### [Stated goal]
Pull every line containing "part" from the entries.

━━━━━━━━━━

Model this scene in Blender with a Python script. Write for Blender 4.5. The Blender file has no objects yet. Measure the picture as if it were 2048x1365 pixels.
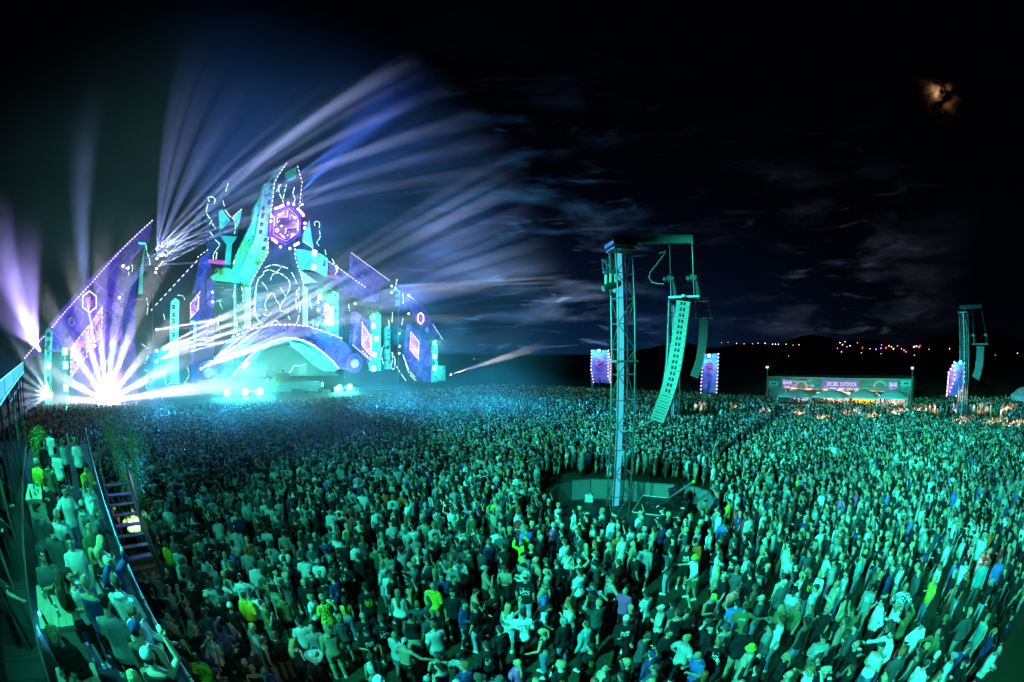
import bpy, math, random, bmesh
import numpy as np
from mathutils import Vector, Matrix, Euler, noise as mnoise
random.seed(7); rng = np.random.default_rng(7)
S = bpy.context.scene
COL = S.collection
R = math.radians
# ------------------------------------------------------------------ camera
CAM_H = 8.0
PITCH = 1.4
cam_data = bpy.data.cameras.new('camera'); cam = bpy.data.objects.new('camera', cam_data)
COL.objects.link(cam); S.camera = cam
cam.location = (0, 0, CAM_H); cam.rotation_euler = (R(90 + PITCH), 0, 0)
cam_data.type = 'PANO'; cam_data.sensor_width = 36; cam_data.clip_end = 20000; cam_data.clip_start = 0.05
_ph = cam_data if hasattr(cam_data, 'panorama_type') else cam_data.cycles
_ph.panorama_type = 'FISHEYE_EQUISOLID'; _ph.fisheye_lens = 15.0; _ph.fisheye_fov = R(200)
# ------------------------------------------------------------------ colour, sampling
S.view_settings.view_transform = 'Standard'; S.view_settings.look = 'None'
S.view_settings.gamma = 1; S.view_settings.exposure = 0.0
S.cycles.use_denoising = True; S.cycles.use_adaptive_sampling = True; S.cycles.adaptive_threshold = .02
S.cycles.use_light_tree = True
S.cycles.max_bounces = 3; S.cycles.diffuse_bounces = 1; S.cycles.glossy_bounces = 2
S.cycles.transmission_bounces = 2; S.cycles.transparent_max_bounces = 6; S.cycles.volume_bounces = 0
S.cycles.sample_clamp_indirect = 3.0; S.cycles.sample_clamp_direct = 0
S.cycles.caustics_reflective = False; S.cycles.caustics_refractive = False
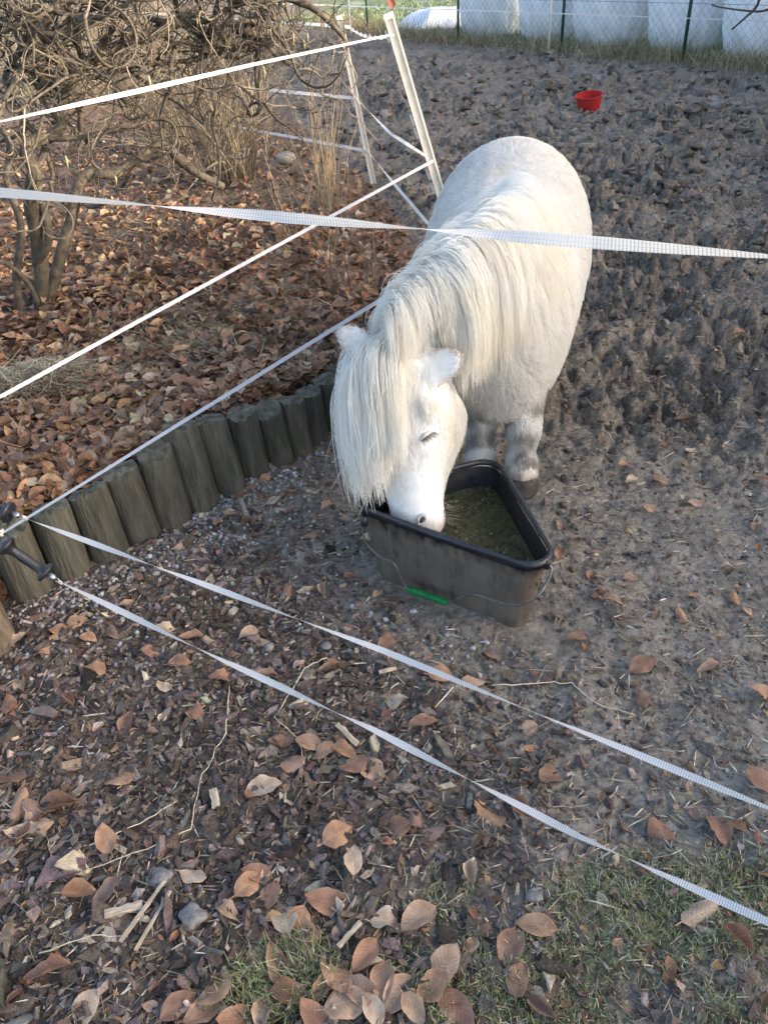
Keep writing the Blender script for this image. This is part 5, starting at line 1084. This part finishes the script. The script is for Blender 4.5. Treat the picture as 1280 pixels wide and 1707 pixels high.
bush('thicket_bush', atz(260, 90, .0), 80, 1.0, 1.9, .7, 'farthest bare bush behind the others at top left', 37, .10, .006, 6, STC)
RC = [(.28, .215, .13), (.22, .165, .10), (.34, .27, .175)]
bush('dry_stalks', atz(548, 352, .1), 34, .45, .95, .16, 'clump of tall dry reed-like stalks in front of the thinner post', 41, .008, .0034, .25, RC, 'stalks')
bush('dry_stalks', atz(500, 420, .15), 14, .3, .7, .5, 'few loose dry stalks left of the pony', 42, .015, .0026, .3, RC, 'stalks')
bush('dry_stalks', atz(585, 470, .15), 12, .3, .6, .3, 'few thin dark stalks beside the neck of the pony', 43, .02, .0026, .4, [(.10, .07, .045), (.2, .15, .09)], 'stalks')
# dead grass heaps on the bed
def grass_heap(px, py, z, rx, ry, n_, hgt, label, cols):
    c = atz(px, py, z); a = RNG.uniform(0, 6.28, n_); r_ = RNG.uniform(0, 1, n_)**.5; x = c[0]+np.cos(a)*r_*rx; y = c[1]+np.sin(a)*r_*ry; P_ = on_ground(np.column_stack([x, y])); P_[:, 2] += hgt*(1-r_**2)*RNG.uniform(.1, 1, n_)
    yaw = RNG.normal(RNG.uniform(0, 3), .7, n_); S_ = RNG.uniform(.10, .24, n_); R_ = rotmats(n_, .25, yaw)
    # lay the blades down
    T_ = np.array([[0, 0, 1], [0, 1, 0], [-1, 0, 0]], float).T
    return tag(scatter('dead_grass', BLD, P_, R_@T_[None], np.column_stack([S_*.14, np.full(n_, .16), S_]), pal(n_, cols), M['straw']), label, 'dead grass', kind='stuff')
DG = [(.36, .29, .18), (.27, .21, .13), (.44, .37, .25), (.18, .14, .09)]
grass_heap(45, 590, .3, .32, .20, 3000, .12, 'flattened straw coloured grass tuft at the left edge of the bed', [(.46, .39, .26), (.36, .29, .18), (.56, .49, .35), (.24, .19, .12)])
grass_heap(225, 495, .3, .30, .25, 700, .04, 'flattened dead grass among the leaves below the hazel', DG)
grass_heap(340, 520, .3, .28, .2, 500, .04, 'thin dead grass strewn over the leaf litter', DG)
grass_heap(470, 490, .22, .5, .35, 700, .03, 'dead grass scattered left of the pony', DG)
grass_heap(200, 365, .25, .5, .4, 900, .06, 'dead grass around the foot of the hazel limb', DG)
grass_heap(420, 340, .12, .8, .6, 1200, .04, 'dead grass under the bare bushes', DG)
n = 1400; x, y = rand_view(n, 1.8, 6, -.75, .05); k = bed_s(x, y) > .15; x, y = x[k], y[k]; n = len(x); S = RNG.uniform(.05, .2, n); T_ = np.array([[0, 0, 1], [0, 1, 0], [-1, 0, 0]], float).T
tag(scatter('loose_straw', BLD, on_ground(np.column_stack([x, y]), .04), rotmats(n, .3)@T_[None], np.column_stack([S*.2, np.full(n, .14), S]), pal(n, DG), M['straw']), 'loose straw and grass stems over the leaf bed', 'dead grass', kind='stuff')
# dark bare branch in the top right corner and its tree outside the frame
tr_ = tag(empty('bare_tree', (3.9, 6.0, 0)), 'dark bare tree whose twig hangs into the top right corner', 'tree'); TO = np.array(tr_.location); mb = MB()
jn = aty(1300, -60, 6.0); mb.tube(spline(np.array([(3.95, 6.1, -.1), (3.93, 6.05, .8), (3.85, 6.0, 1.6), (3.95, 6.0, 2.6), (3.9, 6.1, 3.6)]), 5)-TO, np.linspace(.05, .02, 21), 10); mb.build('trunk', M['bark'], tr_, True)
for pp, r0 in (([(3.86, 6.0, 1.75), jn, aty(1262, 8, 6.0), aty(1243, 28, 5.98), aty(1219, 49, 5.97)], .012), ([aty(1285, 14, 6.0), aty(1265, 19, 6.0), aty(1235, 17, 6.0), aty(1200, 12, 6.0), aty(1185, 8, 6.0)], .008)):
    mb = MB(); P_ = spline(np.array(pp, float), 6); mb.tube(P_-TO, np.linspace(r0, r0*.45, len(P_)), 7); mb.build('branch', mat('dark_twig', (.02, .017, .015), (.04, .034, .03), 30, .7), tr_, True)
# added unseen evergreen hedge beyond the right edge, shaped to shade paddock and pony
hd_ = MB(); HXp = 8.4; yy = np.arange(-9, 15.01, .22); top = 2.93+.20*np.exp(-((yy+.1)/1.1)**2)-.42*np.exp(-((yy-2.3)/1.0)**2)+.30*fbm(yy*1.6, yy*0+2, 3, 91)+.22*fbm(yy*4.5, yy*0+5, 2, 92)
M['sunblocker'] = mat('sunblocker_green', (.02, .035, .015), (.05, .075, .03), 8, .7, .5, 20); rings = []
for yv, tv in zip(yy, top):
    pr = [(-.6, -.3), (-.68, .8), (-.62, 1.9), (-.42, tv-.25), (-.1, tv), (.2, tv-.02), (.5, tv-.3), (.66, 1.7), (.7, .6), (.6, -.3)]; rings.append([(HXp+a+.06*math.sin(yv*7+b*5), yv, b) for a, b in pr])
sunblocker = tag(empty('sunblocker', (HXp, 3, 0)), 'added unseen tall evergreen hedge beyond the right edge', 'sunblocker'); hd_.loft(np.array(rings)-np.array([HXp, 3, 0]), True); hd_.build('core', M['sunblocker'], sunblocker, True)
n = 3200; yv = RNG.uniform(-9, 15, n); tv = np.interp(yv, yy, top); P = np.column_stack([HXp+RNG.normal(0, .3, n), yv, tv-RNG.uniform(-.12, .5, n)]); kk = RNG.uniform(0, 1, n) < .6; P[kk, 0] = HXp-.62+RNG.normal(0, .06, kk.sum()); P[kk, 2] = RNG.uniform(0, 3.0, kk.sum()); P -= np.array([HXp, 3, 0])
o = scatter('foliage', LTF, P, rotmats(n, 1.2), RNG.uniform(.10, .22, n), pal(n, [(.03, .05, .02), (.05, .08, .03)]), M['grass'], parent=sunblocker); o['kind'] = 'stuff'

# a dead leaf caught on top of the leaning post
V, q_, t_, uv_ = HL[3]; me = mk_mesh('caught_leaf', V*.075, q_, t_, True, np.tile(np.array([.22, .07, .04]), (len(V), 1)), uv_); lf = link('caught_leaf', me, M['bigleaf'], None, tuple(p1t+np.array([.01, 0, .05]))); lf.rotation_euler = (1.2, .9, .3)
tag(lf, 'reddish dead leaf caught on top of the stout leaning post', 'leaf')
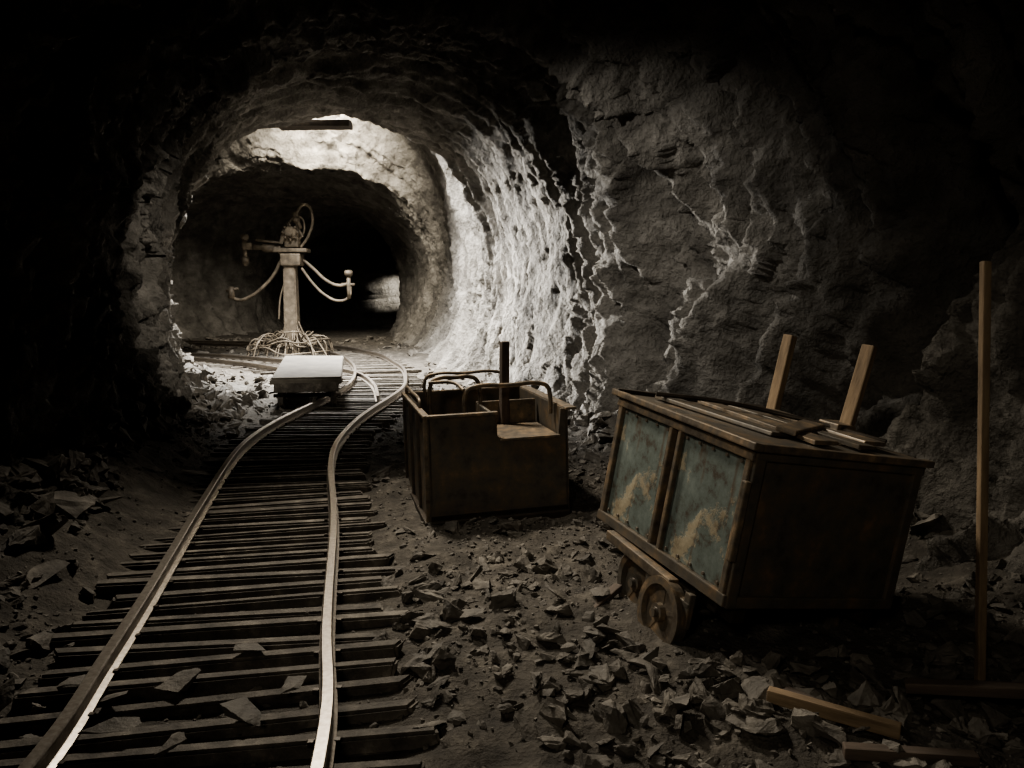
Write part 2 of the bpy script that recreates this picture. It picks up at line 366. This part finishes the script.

━━━━━━━━━━

### [Written solution]
Keep writing the Blender script for this image. This is part 5, starting at line 1084. This part finishes the script. The script is for Blender 4.5. Treat the picture as 1280 pixels wide and 1707 pixels high.
Write part 2 of the bpy script that recreates this picture. It picks up at line 366. This part finishes the script.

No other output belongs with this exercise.